Thankfully things improve with 'Ode A Clavius' - Strangely I can't help but be taken back to 1979 when I was 9 years of age. This is SO Christmas day - with presents lying all over the floor, with scrumpled up wrapping paper lying in living room corners. It really is weird what music can do to your mind...

I've probably been unduly harsh on this recording as it actually sounds pretty good if listened to from beginning to end. At the time it must have sounded super and genuinely ground- breaking.

I'm afraid to say it's a bunch of rubbish really, with no artistic comparison to the 'Berlin' branch of electronics that existed at the same time.

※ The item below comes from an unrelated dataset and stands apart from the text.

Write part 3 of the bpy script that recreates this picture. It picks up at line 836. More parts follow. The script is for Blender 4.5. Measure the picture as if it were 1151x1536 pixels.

Report this review (#1046121)
Posted Friday, September 27, 2013 | Review Permalink
Mellotron Storm
PROG REVIEWER
4 stars That is one of the coolest album covers I have ever seen. Who came up with that? SPACE ART were a duo of electronics and drums forming in France in 1977, and releasing this, their debut that same year. The key for me with the music here is the real drums, and the man is good. We get a 34 minute album with seven tracks. I find it interesting that jean- Michel Jarre who released his two acclaimed albums the year before and the year after SPACE ART's debut, actually asked this duo to go with him to China and play live, which they did. They were one of the first international acts to play there as well.

That opener "Onyx" is a favourite of mine, the way it builds, and when the drums join in around a minute, it's really good. The second track is more mellow, an almost mysterious piece of music with melancholy. Another winner. "Interlune" is just that, and it's dark and quiet. "Axius" has some energy and power right off the hop. Amazing sound after a minute but it will change. "Aquarella" is the closest thing to berlin school but not quite. The longest track is "Ode A Claviius" at 8 1/2 minutes, and while it has it's moments it also isn't one of my favourites. A lot of high pitched synths here. The closer at just over 6 minutes rivals the opener as my favourite on here. Powerful stuff including the atmosphere. Drums are more to the fore here as well.

A very solid debut that is just a little different from the rest.